Explain Absolute Error,Relative Error,and Percentage Error.

$(a)$ Absolute Error:
The magnitude of the difference between the individual measurement and the true value of the quantity is called the absolute error of the measurement. It is denoted by $|\Delta a|$. In the absence of any other method,we consider the arithmetic mean as the true value.
Consider a physical quantity '$a$'. Let its measurements be $a_{1}, a_{2}, a_{3}, \ldots, a_{n}$. The average value is:
$a_{\text{mean}} = \frac{a_{1}+a_{2}+a_{3}+\ldots+a_{n}}{n} = \frac{1}{n} \sum_{i=1}^{n} a_{i}$
The absolute error in each measurement is:
$\Delta a_{1} = a_{1} - a_{\text{mean}}, \Delta a_{2} = a_{2} - a_{\text{mean}}, \ldots, \Delta a_{n} = a_{n} - a_{\text{mean}}$.
The mean absolute error is:
$(\Delta a)_{\text{mean}} = \frac{|\Delta a_{1}| + |\Delta a_{2}| + \ldots + |\Delta a_{n}|}{n} = \frac{1}{n} \sum_{i=1}^{n} |\Delta a_{i}|$.
$(b)$ Relative Error:
The ratio of the mean absolute error to the mean value of the quantity is called the relative error.

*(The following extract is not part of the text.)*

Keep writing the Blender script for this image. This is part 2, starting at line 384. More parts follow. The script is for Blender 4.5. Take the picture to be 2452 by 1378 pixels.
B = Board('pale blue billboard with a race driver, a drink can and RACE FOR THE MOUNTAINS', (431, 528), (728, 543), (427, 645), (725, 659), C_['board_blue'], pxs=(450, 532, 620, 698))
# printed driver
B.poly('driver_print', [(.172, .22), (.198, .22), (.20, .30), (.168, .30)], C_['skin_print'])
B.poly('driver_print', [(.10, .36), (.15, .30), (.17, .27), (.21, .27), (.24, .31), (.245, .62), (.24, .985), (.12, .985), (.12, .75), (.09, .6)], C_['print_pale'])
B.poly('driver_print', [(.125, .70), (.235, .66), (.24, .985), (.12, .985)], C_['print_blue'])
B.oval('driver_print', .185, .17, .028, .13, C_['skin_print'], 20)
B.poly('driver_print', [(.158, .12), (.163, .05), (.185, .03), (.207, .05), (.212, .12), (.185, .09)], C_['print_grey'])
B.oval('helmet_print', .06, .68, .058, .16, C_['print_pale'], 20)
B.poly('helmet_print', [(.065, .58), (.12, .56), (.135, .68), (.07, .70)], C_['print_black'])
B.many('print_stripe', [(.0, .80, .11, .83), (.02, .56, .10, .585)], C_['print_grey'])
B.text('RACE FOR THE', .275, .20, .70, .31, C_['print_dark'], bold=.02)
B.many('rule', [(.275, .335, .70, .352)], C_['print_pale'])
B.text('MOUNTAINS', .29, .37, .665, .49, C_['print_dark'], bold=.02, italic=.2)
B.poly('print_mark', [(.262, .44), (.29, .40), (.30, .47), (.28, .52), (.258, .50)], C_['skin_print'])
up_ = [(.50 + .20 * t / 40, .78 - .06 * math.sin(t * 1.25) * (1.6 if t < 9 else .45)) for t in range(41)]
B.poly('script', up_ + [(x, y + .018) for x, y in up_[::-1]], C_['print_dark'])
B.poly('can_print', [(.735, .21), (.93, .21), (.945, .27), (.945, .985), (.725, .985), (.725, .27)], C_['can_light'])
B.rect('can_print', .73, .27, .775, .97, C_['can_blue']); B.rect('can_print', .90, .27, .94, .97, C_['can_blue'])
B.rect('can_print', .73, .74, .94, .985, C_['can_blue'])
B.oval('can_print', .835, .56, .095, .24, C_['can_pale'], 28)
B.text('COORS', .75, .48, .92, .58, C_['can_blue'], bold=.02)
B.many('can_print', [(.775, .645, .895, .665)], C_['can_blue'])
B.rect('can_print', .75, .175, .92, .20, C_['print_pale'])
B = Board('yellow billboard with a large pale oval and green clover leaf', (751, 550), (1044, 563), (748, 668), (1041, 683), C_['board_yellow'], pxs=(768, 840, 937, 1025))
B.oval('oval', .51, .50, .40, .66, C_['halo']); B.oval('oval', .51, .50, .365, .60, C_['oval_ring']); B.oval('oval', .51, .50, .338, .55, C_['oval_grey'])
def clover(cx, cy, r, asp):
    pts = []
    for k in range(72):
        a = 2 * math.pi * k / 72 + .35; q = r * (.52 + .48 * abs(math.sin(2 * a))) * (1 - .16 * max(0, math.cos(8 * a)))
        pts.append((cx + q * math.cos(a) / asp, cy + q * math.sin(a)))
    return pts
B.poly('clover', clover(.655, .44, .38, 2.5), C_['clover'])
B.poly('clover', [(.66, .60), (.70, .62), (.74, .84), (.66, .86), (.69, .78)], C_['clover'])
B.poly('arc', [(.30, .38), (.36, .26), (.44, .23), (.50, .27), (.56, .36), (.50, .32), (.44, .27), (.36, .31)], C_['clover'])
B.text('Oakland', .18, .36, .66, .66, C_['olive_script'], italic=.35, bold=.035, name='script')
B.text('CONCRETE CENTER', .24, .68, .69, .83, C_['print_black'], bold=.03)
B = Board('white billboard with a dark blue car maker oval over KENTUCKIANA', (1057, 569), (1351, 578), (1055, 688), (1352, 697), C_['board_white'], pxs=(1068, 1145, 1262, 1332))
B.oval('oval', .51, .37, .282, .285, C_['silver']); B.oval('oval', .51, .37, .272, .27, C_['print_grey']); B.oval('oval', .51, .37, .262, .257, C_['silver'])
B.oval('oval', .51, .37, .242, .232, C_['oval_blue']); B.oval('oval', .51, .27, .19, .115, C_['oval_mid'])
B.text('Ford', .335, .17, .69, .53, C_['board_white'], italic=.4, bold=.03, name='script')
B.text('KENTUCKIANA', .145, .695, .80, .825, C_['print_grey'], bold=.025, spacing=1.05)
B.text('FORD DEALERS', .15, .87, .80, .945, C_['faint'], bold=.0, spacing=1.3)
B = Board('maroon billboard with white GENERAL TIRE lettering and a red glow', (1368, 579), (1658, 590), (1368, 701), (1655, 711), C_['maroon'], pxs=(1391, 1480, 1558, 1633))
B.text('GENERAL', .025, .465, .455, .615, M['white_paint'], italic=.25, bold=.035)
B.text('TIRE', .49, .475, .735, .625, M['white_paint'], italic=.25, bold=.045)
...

Relative Error $= \frac{(\Delta a)_{\text{mean}}}{a_{\text{mean}}}$.
$(c)$ Percentage Error:
When the relative error is expressed in percentage,it is called the percentage error.
Percentage Error $= \frac{(\Delta a)_{\text{mean}}}{a_{\text{mean}}} \times 100\%$.